Liikanen: No blank cheques for rural broadband projects

Author (Person)
Series Title
Series Details Vol.10, No.3, 29.1.04
Publication Date 29/01/2004
Content Type

By Peter Chapman

Date: 29/01/04

ERKKI Liikanen, the commissioner for enterprise and the information society, has brushed off claims that the EU has handed a blank cheque to big telecom operators to extend their grip on the internet from towns and cities to rural areas.

The Paris-based Organization for Economic Cooperation and Development (OECD) wrote a harsh report warning member governments that they might be wasting money by pumping huge amounts of cash into linking remote areas - currently overlooked by telecom firms - to fast broadband services.

The OECD report, seen by this newspaper, says extremely cheap new wireless technology could soon deliver the internet to small hamlets and villages.

Privately, OECD experts also warn that former monopoly firms, such as France Télécom, which already control swathes of their national internet markets, could use cash grants to quickly dominate internet access in most remote areas. This view apparently conflicts with EU plans to pump funds from its growth initiative and structural funds into broadband projects.

The European Commission decreed that broadband projects should be at the head of the queue for a special €10 billion war-chest devoted to IT projects in the structural funds budget for 2000-2006.

French President Jacques Chirac led the chorus of EU leaders calling for the move last year, as the Union's telecoms market was struggling to lift itself out of a cash crisis.

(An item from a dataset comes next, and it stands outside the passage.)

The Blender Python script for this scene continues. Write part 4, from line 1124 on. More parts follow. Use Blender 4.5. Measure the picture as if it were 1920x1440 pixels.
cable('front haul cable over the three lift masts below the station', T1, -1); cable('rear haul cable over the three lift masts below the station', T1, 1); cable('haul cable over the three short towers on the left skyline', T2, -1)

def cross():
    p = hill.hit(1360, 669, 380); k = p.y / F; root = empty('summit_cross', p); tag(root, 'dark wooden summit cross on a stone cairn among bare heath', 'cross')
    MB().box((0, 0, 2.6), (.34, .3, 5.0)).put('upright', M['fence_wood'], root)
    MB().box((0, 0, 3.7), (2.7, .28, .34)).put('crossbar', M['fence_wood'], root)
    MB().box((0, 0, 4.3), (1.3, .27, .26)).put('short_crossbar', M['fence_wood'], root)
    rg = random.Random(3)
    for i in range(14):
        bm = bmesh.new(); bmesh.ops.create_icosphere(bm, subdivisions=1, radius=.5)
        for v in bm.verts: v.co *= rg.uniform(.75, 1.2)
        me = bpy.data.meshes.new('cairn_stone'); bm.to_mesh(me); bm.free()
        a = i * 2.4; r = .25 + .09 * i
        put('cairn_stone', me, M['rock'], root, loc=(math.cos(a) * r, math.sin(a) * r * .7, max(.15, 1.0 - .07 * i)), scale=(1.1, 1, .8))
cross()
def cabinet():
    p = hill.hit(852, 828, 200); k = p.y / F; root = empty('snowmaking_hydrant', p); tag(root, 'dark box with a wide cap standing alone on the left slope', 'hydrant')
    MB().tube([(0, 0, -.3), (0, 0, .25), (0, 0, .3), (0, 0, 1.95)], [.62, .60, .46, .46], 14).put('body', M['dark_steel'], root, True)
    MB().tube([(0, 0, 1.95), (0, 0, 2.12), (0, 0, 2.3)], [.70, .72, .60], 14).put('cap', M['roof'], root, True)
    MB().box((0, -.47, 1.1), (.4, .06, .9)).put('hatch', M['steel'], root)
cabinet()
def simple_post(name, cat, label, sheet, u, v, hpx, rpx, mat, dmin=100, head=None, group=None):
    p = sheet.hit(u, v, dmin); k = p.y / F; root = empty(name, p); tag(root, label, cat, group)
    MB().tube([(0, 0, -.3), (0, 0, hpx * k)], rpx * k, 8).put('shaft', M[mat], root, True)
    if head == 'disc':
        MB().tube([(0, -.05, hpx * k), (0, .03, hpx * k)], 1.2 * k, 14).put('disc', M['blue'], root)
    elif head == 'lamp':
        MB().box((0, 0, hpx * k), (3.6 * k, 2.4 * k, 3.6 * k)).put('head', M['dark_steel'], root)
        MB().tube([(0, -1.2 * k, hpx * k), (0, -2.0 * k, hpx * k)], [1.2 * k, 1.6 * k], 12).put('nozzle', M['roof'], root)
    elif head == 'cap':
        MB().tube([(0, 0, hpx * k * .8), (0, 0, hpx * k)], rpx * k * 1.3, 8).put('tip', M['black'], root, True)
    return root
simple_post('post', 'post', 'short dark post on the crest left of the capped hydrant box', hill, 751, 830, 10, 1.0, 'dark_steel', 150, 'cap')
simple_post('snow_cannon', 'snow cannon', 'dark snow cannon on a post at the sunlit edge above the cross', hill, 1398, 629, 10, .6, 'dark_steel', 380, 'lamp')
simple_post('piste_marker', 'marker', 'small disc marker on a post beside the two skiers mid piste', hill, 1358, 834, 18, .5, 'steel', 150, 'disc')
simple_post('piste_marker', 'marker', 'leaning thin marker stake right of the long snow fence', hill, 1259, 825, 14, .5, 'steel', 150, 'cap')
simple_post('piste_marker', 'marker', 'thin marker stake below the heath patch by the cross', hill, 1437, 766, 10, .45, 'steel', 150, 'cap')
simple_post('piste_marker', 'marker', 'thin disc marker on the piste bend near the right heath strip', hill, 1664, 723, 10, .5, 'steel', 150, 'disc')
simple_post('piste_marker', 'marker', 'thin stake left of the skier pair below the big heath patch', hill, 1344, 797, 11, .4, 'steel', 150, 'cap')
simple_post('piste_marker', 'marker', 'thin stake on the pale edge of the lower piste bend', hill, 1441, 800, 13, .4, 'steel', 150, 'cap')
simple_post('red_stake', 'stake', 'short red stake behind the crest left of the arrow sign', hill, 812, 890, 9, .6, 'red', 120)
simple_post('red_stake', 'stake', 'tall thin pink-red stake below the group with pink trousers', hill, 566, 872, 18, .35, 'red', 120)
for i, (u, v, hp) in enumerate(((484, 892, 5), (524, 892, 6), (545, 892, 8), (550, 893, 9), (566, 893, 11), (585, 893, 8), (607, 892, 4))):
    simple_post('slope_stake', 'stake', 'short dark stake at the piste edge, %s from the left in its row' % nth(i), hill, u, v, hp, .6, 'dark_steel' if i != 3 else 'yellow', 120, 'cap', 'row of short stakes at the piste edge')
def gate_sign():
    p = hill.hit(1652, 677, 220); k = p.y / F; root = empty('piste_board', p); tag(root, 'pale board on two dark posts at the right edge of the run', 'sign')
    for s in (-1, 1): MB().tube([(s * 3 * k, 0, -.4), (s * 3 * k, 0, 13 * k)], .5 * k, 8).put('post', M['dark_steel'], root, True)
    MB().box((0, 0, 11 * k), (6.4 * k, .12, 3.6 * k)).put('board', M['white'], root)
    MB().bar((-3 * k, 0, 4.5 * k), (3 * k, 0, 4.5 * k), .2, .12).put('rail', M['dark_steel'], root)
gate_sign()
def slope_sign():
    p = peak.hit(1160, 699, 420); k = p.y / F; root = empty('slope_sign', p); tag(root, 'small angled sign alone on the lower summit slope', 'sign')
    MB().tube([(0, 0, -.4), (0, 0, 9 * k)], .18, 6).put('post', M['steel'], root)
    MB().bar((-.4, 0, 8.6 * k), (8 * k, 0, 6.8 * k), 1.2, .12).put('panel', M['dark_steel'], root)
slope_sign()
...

However, Liikanen told European Voice that the EU must encourage companies to invest in uneconomic projects. But he insisted it would never waste money on hi-tech projects which do not offer value for money.

"This is just a misunderstanding. There is no reason to put in massive amounts of money. But if we want to cover everyone, then markets will not do it alone.

"If you have a distant village why should we say that you can build a road but that the markets need to deliver broadband if you are to be connected?"

He said member states would have to prove that the projects that they earmark for cash are necessary, while companies handed contracts must show they offer the best value for money.

"We should not put in much public funds whenever markets deliver. But our guidelines are very carefully written," said Liikanen, even for projects in the most far-flung areas.

The cost of connecting regional areas to the internet has, up until now, been far greater than linking up residents of towns and cities.

That is because there are far fewer citizens to absorb the huge costs of laying fibre optic wires, or even investing in technology that beefs-up the existing copper telephone wires so that they can carry fast data connections.

But companies are starting to reap the benefits of investment in alternative, and far-cheaper, wireless technology.

For example, US chip giant Intel is backing a new wireless standard known as WiMax, to bring high-speed internet access to the remotest of homes for a fraction of the cost of using fibre optic cables.

In an interview with European Voice Erkki Liikanen, European Commissioner for Enterprise and the Information Society, says that the European Union must encourage companies to invest in projects linking rural areas to the internet but insisted the EU would not waste money on projects which do not offer value for money.